Artikel ke-1.505
Oleh: Dr. Adian Husaini (www.adianhusaini.id)
Salah satu pelajaran penting dalam Film Buya Hamka adalah besarnya peran Siti Raham – istri Buya Hamka – dalam kebangkitan dan kesuksesan hidup serta perjuangan Buya Hamka. Film itu menggambarkan, Siti Raham – wanita yang dinikahi Buya Hamka saat berumur 15 tahun – sanggup menjadi pasangan setia dalam suka dan duka bagi Buya Hamka.
Salah satu adegan penting dalam film ini adalah saat Buya Hamka dipecat sebagai Ketua Muhammadiyah Sumatera Timur. Ia dituduh oleh sejumlah anak buahnya telah berkhianat dan bekerjasama dengan pemerintah Jepang. Buya Hamka sangat terpukul dan merasa hidupnya telah jatuh tersungkur, karena umat tidak lagi mempercayainya.
Ketika itulah Siti Raham memberinya semangat. Bahwa, orang-orang yang menuduh Hamka itu sebenarnya tidak tahu apa yang dilakukan oleh Hamka. Siti Raham-lah yang paham tentang kondisi Buya Hamka yang sebenarnya. Lalu, ia sarankan agar Buya Hamka kembali ke Padang Panjang. Nasehat itu dituruti Hamka. Di situlah Hamka menemukan kembali rasa percaya dirinya. Umat pun percaya kepadanya.

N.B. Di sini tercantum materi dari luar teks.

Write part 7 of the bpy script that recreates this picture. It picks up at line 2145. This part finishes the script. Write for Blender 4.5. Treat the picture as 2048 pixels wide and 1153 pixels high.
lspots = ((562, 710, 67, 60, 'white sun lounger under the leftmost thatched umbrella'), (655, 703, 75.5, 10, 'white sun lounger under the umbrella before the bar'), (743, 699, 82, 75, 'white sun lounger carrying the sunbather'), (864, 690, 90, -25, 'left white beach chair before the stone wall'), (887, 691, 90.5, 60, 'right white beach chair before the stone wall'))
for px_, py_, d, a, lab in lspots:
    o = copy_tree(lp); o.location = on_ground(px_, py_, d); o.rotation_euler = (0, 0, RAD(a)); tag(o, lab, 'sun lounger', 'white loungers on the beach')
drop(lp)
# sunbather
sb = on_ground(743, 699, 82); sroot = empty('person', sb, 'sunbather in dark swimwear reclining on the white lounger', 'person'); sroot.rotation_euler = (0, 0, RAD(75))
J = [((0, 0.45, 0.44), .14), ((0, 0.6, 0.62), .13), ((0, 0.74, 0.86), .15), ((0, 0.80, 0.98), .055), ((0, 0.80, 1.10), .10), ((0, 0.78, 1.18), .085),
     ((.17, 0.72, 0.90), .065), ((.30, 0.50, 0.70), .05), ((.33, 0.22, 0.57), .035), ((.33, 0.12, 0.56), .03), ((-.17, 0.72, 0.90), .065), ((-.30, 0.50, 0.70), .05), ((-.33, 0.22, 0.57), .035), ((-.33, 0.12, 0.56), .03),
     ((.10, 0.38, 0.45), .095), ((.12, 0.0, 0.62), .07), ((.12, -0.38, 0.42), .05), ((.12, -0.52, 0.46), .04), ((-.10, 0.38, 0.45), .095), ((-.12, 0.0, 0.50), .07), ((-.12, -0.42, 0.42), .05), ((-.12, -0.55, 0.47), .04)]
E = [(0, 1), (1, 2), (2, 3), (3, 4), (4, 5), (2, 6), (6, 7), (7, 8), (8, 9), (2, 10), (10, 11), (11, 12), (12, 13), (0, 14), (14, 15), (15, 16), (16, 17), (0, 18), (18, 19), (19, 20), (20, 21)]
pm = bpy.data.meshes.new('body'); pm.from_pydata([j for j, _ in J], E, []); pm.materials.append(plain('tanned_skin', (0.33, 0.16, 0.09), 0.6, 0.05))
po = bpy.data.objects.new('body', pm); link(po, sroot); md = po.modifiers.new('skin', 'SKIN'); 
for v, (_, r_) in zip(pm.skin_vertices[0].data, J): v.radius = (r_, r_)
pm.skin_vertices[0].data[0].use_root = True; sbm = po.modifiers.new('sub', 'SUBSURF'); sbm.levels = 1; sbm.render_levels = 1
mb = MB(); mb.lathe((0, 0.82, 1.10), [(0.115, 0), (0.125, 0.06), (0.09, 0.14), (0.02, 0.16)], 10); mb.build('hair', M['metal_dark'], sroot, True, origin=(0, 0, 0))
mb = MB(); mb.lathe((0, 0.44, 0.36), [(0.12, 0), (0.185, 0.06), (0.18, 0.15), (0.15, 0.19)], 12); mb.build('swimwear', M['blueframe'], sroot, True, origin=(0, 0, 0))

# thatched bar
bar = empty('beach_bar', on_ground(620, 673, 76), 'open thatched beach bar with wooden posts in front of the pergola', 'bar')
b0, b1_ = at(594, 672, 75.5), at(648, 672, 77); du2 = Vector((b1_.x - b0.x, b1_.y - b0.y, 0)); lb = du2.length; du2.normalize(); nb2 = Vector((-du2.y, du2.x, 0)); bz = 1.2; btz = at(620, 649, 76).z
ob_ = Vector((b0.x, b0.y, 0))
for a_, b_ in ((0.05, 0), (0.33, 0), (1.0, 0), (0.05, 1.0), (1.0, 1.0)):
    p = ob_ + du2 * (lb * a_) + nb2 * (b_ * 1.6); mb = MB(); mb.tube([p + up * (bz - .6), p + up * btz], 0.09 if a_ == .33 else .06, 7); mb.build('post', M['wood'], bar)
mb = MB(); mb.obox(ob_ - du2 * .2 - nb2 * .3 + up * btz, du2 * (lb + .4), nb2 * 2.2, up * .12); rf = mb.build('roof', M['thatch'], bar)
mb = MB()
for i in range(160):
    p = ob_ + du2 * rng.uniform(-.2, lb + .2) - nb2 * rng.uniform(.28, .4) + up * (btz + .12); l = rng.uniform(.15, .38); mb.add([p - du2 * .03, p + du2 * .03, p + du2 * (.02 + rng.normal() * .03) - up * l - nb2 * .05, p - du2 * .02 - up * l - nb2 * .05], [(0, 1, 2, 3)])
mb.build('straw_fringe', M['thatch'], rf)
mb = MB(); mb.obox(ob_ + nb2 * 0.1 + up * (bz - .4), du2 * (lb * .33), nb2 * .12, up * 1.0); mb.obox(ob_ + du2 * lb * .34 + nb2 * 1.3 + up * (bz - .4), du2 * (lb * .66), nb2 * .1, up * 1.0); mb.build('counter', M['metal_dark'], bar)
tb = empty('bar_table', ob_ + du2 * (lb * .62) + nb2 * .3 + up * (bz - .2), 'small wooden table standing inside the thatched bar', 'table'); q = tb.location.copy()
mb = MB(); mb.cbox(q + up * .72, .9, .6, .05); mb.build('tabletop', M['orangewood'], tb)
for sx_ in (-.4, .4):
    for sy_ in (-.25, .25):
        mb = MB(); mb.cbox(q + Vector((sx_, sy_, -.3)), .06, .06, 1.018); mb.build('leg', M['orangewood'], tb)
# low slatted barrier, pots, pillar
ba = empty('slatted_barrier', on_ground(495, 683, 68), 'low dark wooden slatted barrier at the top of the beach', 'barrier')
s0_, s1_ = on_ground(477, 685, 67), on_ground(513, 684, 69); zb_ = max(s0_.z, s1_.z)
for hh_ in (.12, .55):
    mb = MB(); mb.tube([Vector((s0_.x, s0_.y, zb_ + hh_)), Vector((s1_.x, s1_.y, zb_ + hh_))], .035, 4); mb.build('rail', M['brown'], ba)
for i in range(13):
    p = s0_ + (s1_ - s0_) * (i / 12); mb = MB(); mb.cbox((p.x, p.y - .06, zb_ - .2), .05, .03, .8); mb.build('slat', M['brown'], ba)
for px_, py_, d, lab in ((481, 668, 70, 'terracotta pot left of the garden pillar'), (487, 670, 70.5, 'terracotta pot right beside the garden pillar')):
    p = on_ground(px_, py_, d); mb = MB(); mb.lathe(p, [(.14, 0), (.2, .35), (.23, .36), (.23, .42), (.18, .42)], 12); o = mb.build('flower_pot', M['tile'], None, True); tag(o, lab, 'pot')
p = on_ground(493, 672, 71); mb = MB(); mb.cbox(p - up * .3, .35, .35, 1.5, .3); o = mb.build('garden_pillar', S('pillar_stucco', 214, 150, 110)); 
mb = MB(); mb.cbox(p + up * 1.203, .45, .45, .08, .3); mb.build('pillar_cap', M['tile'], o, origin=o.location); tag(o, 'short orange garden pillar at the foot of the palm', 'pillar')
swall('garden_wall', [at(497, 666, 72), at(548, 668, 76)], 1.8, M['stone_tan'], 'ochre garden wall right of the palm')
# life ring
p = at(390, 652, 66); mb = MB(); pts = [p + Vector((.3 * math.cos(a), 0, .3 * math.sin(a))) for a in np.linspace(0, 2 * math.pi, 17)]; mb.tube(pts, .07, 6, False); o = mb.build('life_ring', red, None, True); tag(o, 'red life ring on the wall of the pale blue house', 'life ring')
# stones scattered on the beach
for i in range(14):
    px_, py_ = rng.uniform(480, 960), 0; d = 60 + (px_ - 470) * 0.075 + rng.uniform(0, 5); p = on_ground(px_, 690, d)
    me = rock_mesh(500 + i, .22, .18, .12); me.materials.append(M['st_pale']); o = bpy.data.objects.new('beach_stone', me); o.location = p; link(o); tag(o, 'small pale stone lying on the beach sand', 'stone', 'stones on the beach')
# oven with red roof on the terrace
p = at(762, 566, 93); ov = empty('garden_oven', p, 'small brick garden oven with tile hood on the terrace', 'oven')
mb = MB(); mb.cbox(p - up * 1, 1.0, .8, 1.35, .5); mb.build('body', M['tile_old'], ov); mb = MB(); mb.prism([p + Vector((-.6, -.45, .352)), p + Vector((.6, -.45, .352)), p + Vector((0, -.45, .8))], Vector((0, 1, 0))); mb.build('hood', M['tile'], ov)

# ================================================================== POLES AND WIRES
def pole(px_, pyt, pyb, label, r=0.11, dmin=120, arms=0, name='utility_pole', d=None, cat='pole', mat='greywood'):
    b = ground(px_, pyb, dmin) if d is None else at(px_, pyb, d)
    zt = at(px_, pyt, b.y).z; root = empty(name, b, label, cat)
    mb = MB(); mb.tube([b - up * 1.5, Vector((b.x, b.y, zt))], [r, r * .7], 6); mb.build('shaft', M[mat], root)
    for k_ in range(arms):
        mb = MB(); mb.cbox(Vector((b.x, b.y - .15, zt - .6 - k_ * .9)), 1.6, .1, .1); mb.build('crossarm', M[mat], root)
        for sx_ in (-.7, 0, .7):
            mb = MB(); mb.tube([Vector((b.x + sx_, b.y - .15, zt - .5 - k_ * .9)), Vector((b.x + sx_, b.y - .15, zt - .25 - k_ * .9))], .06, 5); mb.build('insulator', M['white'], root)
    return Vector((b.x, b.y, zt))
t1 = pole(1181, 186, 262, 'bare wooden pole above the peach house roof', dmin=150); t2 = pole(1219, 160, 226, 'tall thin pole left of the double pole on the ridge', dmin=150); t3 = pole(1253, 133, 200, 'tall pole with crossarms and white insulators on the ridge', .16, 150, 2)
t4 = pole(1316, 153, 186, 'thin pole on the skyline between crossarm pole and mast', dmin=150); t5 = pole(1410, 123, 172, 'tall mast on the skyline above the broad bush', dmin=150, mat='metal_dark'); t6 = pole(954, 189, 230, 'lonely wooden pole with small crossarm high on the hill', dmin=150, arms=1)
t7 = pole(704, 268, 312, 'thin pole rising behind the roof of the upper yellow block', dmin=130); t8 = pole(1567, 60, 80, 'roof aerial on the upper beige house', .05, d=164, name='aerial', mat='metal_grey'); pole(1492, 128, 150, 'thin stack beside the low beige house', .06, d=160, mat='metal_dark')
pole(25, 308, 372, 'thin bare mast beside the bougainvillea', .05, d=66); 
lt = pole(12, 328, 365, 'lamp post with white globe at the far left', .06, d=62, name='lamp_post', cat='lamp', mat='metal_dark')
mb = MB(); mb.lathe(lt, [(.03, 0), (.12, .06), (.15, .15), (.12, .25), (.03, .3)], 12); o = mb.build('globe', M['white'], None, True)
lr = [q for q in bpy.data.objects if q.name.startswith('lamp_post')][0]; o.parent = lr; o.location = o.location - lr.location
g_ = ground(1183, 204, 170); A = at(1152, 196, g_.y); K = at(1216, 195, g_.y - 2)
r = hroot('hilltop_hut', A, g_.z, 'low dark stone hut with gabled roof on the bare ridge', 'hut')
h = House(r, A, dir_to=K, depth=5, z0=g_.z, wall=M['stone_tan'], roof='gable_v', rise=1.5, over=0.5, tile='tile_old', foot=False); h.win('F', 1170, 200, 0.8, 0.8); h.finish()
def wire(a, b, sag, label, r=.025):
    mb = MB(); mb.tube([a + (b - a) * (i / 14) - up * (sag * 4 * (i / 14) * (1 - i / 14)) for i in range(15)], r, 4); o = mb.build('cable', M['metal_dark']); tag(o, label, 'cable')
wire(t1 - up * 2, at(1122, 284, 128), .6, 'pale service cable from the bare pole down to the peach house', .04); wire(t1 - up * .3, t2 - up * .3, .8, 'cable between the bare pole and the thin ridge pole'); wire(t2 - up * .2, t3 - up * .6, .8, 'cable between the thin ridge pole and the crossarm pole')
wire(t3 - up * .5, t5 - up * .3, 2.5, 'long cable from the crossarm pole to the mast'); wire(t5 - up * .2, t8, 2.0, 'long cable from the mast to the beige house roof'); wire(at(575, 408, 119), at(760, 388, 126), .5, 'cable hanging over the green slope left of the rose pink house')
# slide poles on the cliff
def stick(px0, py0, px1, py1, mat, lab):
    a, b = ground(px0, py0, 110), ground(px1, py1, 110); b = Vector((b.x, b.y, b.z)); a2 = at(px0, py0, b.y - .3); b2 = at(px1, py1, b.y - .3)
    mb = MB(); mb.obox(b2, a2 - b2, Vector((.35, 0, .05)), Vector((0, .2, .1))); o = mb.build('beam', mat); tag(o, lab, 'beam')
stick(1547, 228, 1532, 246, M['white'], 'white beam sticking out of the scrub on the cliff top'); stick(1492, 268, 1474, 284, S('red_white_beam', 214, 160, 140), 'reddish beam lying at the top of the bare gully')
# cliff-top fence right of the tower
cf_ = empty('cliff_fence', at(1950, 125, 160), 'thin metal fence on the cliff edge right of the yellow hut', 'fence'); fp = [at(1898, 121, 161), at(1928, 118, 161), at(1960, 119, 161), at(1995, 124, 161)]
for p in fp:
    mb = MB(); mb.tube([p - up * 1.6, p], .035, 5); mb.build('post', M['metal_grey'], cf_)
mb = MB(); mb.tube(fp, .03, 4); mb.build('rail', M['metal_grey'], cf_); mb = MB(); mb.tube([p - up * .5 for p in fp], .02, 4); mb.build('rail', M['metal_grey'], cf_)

Film Hamka volume 1 ini memang banyak diwarnai dengan peran Siti Raham dalam kehidupan Buya Hamka. Siti Raham-lah yang menyarankan Hamka berpindah ke Medan dari Makasar. Ia rela melepas suaminya ke Medan dan ia mengasuh anak-anaknya di Padang Panjang, sendirian.
Di sinilah putranya, Hisyam, wafat, tanpa didampingi sang suami. Ia menanggung beban hidup dan penderitaan itu seorang diri. Tapi, ia tidak menyesal, bahkan menghibur Buya Hamka, bahwa Allah sangat menyayangi Hisyam, sehingga dipanggil begitu cepat.
Peran perempuan sebagai pasangan pendamping suami mungkin dianggap bukan suatu kemajuan dan kesuksesan hidup bagi sebagian kalangan perempuan. Sebagai istri, perempuan dianggap tidak bekerja, dan tidak berperan dalam pembangunan, karena tidak menghasilkan materi. Peran sebagai pendamping dan penopang kesuksesan suami dianggap “tidak keren”. Sebab, hidupnya masih berkutat seputar dapur sumur dan kasur.
Padahal, peran perempuan sebagai istri pendamping suami ini telah dilakukan oleh banyak perempuan hebat. Sebut saja, istri KH Ahmad Dahlan, Siti Walidah, yang nantinya memainkan peran penting dalam kehidupan dan perjuangan KH Ahmad Dahlan. Bahkan, bersama suaminya, Siti Walidah mendirikan organisasi perempuan Muhammadiyah (Aisyiyah), pada tahun 1917.
Peran sebagai pendamping suami yang hebat juga dimainkan oleh istri HOS Tjokroaminoto, bernama Soeharsikin. Sang istri ini bukan orang sembarangan. Ia putri Bupati Ponorogo. Ia menolak permintaan ayahnya untuk bercerai dengan Tjokroaminoto, ketika suaminya itu memilih berhenti menjadi pegawai pemerintah kolonial, dan lebih memilih menjadi kuli pelabuhan.
Soeharsikin terus mendampingi Tjokroaminoto sampai mereka berpindah ke Surabaya. Dialah yang membantu ekonomi keluarga dengan membuka kos-kosan di Jalan Peneleh Surabaya. Di rumah inilah, pasangan suami istri itu mendidik beberapa pelajar. Salah satunya adalah Soekarno, yang nanti sempat menjadi menantu mereka.